- _Work instructions_
Retype the material that follows, keeping every word as it is.

──────

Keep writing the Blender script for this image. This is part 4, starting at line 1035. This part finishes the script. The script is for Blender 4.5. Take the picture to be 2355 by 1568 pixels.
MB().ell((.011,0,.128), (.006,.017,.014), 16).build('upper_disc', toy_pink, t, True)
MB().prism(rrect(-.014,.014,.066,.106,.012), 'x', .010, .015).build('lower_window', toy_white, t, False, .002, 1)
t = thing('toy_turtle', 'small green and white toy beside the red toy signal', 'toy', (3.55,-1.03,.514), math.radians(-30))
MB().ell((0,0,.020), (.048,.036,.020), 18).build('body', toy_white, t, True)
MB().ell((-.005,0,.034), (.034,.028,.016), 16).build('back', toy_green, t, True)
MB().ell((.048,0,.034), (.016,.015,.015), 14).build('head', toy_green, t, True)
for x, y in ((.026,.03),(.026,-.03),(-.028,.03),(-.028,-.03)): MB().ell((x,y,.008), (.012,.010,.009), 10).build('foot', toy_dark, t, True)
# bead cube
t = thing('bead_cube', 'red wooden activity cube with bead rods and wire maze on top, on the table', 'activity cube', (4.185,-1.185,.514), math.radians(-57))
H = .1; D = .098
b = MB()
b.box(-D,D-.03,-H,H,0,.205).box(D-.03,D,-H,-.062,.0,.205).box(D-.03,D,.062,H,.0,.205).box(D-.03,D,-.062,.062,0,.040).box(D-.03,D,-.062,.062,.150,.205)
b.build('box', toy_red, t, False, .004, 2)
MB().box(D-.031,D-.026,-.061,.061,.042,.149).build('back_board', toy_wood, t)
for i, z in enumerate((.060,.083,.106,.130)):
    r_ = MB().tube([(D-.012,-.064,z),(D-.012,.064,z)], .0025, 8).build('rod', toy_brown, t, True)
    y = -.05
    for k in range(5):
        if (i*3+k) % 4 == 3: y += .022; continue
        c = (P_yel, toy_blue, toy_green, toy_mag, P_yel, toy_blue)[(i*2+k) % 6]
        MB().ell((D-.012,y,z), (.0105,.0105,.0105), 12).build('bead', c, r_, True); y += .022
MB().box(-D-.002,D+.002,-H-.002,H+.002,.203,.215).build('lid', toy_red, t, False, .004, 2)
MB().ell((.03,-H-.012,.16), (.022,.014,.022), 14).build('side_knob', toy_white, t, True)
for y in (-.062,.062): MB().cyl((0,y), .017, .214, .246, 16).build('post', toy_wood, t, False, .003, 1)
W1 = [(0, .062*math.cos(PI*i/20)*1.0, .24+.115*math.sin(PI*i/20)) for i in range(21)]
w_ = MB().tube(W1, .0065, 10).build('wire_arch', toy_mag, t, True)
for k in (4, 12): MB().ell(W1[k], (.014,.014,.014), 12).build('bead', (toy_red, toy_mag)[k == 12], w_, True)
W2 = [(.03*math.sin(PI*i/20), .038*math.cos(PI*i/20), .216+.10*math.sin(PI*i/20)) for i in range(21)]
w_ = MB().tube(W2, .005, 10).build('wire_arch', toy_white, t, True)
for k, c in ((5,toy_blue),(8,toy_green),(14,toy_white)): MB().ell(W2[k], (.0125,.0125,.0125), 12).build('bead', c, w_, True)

──────

- _Solved problem_
Keep writing the Blender script for this image. This is part 4, starting at line 1035. This part finishes the script. The script is for Blender 4.5. Take the picture to be 2355 by 1568 pixels.
MB().ell((.011,0,.128), (.006,.017,.014), 16).build('upper_disc', toy_pink, t, True)
MB().prism(rrect(-.014,.014,.066,.106,.012), 'x', .010, .015).build('lower_window', toy_white, t, False, .002, 1)
t = thing('toy_turtle', 'small green and white toy beside the red toy signal', 'toy', (3.55,-1.03,.514), math.radians(-30))
MB().ell((0,0,.020), (.048,.036,.020), 18).build('body', toy_white, t, True)
MB().ell((-.005,0,.034), (.034,.028,.016), 16).build('back', toy_green, t, True)
MB().ell((.048,0,.034), (.016,.015,.015), 14).build('head', toy_green, t, True)
for x, y in ((.026,.03),(.026,-.03),(-.028,.03),(-.028,-.03)): MB().ell((x,y,.008), (.012,.010,.009), 10).build('foot', toy_dark, t, True)
# bead cube
t = thing('bead_cube', 'red wooden activity cube with bead rods and wire maze on top, on the table', 'activity cube', (4.185,-1.185,.514), math.radians(-57))
H = .1; D = .098
b = MB()
b.box(-D,D-.03,-H,H,0,.205).box(D-.03,D,-H,-.062,.0,.205).box(D-.03,D,.062,H,.0,.205).box(D-.03,D,-.062,.062,0,.040).box(D-.03,D,-.062,.062,.150,.205)
b.build('box', toy_red, t, False, .004, 2)
MB().box(D-.031,D-.026,-.061,.061,.042,.149).build('back_board', toy_wood, t)
for i, z in enumerate((.060,.083,.106,.130)):
    r_ = MB().tube([(D-.012,-.064,z),(D-.012,.064,z)], .0025, 8).build('rod', toy_brown, t, True)
    y = -.05
    for k in range(5):
        if (i*3+k) % 4 == 3: y += .022; continue
        c = (P_yel, toy_blue, toy_green, toy_mag, P_yel, toy_blue)[(i*2+k) % 6]
        MB().ell((D-.012,y,z), (.0105,.0105,.0105), 12).build('bead', c, r_, True); y += .022
MB().box(-D-.002,D+.002,-H-.002,H+.002,.203,.215).build('lid', toy_red, t, False, .004, 2)
MB().ell((.03,-H-.012,.16), (.022,.014,.022), 14).build('side_knob', toy_white, t, True)
for y in (-.062,.062): MB().cyl((0,y), .017, .214, .246, 16).build('post', toy_wood, t, False, .003, 1)
W1 = [(0, .062*math.cos(PI*i/20)*1.0, .24+.115*math.sin(PI*i/20)) for i in range(21)]
w_ = MB().tube(W1, .0065, 10).build('wire_arch', toy_mag, t, True)
for k in (4, 12): MB().ell(W1[k], (.014,.014,.014), 12).build('bead', (toy_red, toy_mag)[k == 12], w_, True)
W2 = [(.03*math.sin(PI*i/20), .038*math.cos(PI*i/20), .216+.10*math.sin(PI*i/20)) for i in range(21)]
w_ = MB().tube(W2, .005, 10).build('wire_arch', toy_white, t, True)
for k, c in ((5,toy_blue),(8,toy_green),(14,toy_white)): MB().ell(W2[k], (.0125,.0125,.0125), 12).build('bead', c, w_, True)